A delivery system for that stark message, albeit a whimsical one, Dacre's piece is more Bread and Puppet than Rembrandt. Although it incorporates screenprinting, traditional printmaking processes are nowhere in evidence. Dacre does work in intaglio and relief, but regularly rummages for alternative materials and techniques to see what might work.

Object-Lesson



Exhibiting a piece like this in the faculty show makes manifest the advice he's always giving his students-whom, he's hoping, will come see the show: "Don't just take printmaking," Dacre insists. "Take sculpture, take ceramics, and find your own voice with those."

Ed Bernstein, Co-Head of Printmaking, agrees that the show plays an important pedagogic role. "I'm asking students in my BFA seminar to interview the other artists in this exhibition to find out more about them as artists than as teachers. This is a research university. We're artists who teach, not teachers who do art."

A Desultory Path



The work the veteran faculty member is showing in the group show emerges from a semester he spent as a visiting scholar at the Federal University of Minas Gerais in Belo Horizonte, Brazil in the fall of 2010. Bernstein collaborated with his wife Wendy to produce an artist's book of highly manipulated digital photo prints registering their impressions of the city.

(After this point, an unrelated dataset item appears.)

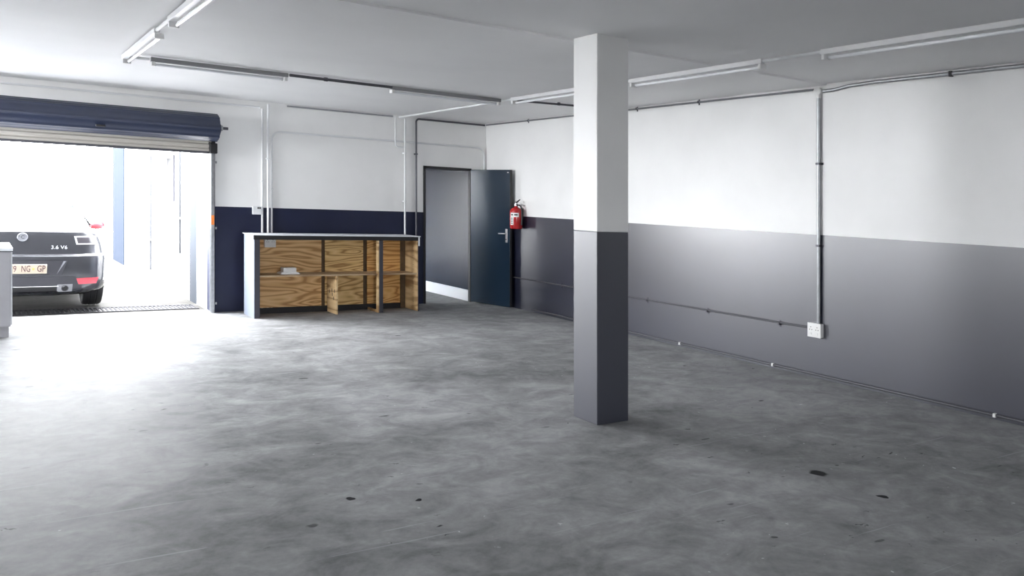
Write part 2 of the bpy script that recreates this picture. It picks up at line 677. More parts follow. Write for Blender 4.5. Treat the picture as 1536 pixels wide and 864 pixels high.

Although the book they created focused on the city's Walls, Gates, and Entrances-which is also its title-the work eludes such strict divisions between media. Â The work unites altered photographic prints, text, pastel, and watercolor within the medium of the artist's book.

When it comes to the taxonomy of the arts, Bernstein's photo remixes are as slippery as Chris Dacre's assemblage. But tackling a new medium, or juggling several at once, is nothing new for Bernstein, who's made everything from three-dimensional, three-foot tall  fabric monsters, to series of etchings based on drawings of angels by Domenico Tiepolo. Bernstein explains,

I don't decide that I'm going to do this process and then make art about it. It's really dictated by the image. How do I make this? What's the best way of doing it?


Bernstein hopes that sharing the new with his students work might serve to illuminate the artist's desultory path.

All Roads Lead Home



In its political engagement and its heterogeneity, Bernstein's work relates to Dacre's. But Bernstein's social commentary also aligns his work with a couple of other pieces in the show that appear to represent a more formally cohesive body of work. Like Bernstein, Ruth N. Halls Professor of Photography Jeffrey Wolin has traveled extensively over the last couple of decades in the service of his art.

But the work he's engaged in now has brought him full circle, revisiting subjects he first approached during the Reagan administration. Between 1987 and 1991, Wolin photographed residents of the Crestmont community, Bloomington's housing projects. This was during the crack cocaine epidemic, and issues of drugs, crime, welfare, and subsidized housing were extremely topical. But Wolin's own biography provided additional motivation. "My father grew up in abject poverty in New York City," Wolin notes, "the child of immigrants."

With this sense of kinship, the photography professor insinuated himself into the lives of people who, although they lived two miles from Indiana University, may as well have been worlds away. He recalls,

I was known as Picture Man. I would photograph regularly and go back and give them prints. Every apartment you went into there would be some of my portraits hanging.


In 1991, Wolin left Crestmont to spend the next twenty years photographing Holocaust survivors and Vietnam vets. Until he noticed an item in the Bloomington Herald Times in October 2010. Crystal Grubb, a 29-year-old mother of two, had been murdered. "I immediately recognized her as one of my subjects," said Wolin.

The connection lured Wolin back to Crestmont. He started teaching a photo class at the neighborhood Boys and Girls Club, and would linger in the area after class with a box of old prints, making inquiries of passersby. It took a couple of months before he found someone he'd photographed twenty years before.

That subject led him to many others. To date, Wolin has made new portraits of 35 to 40 people he photographed two decades earlier.

The pendant portraits of Timothy Babbs on view in the faculty show juxtapose a rangy wild-eyed youth with a stolid middle-aged man. The presentation of the subject, and the setting, is similar in each black and white portrait. The continuity provides cold comfort, but ample meaning, in a way that only that abiding loyalty to a single medium could do.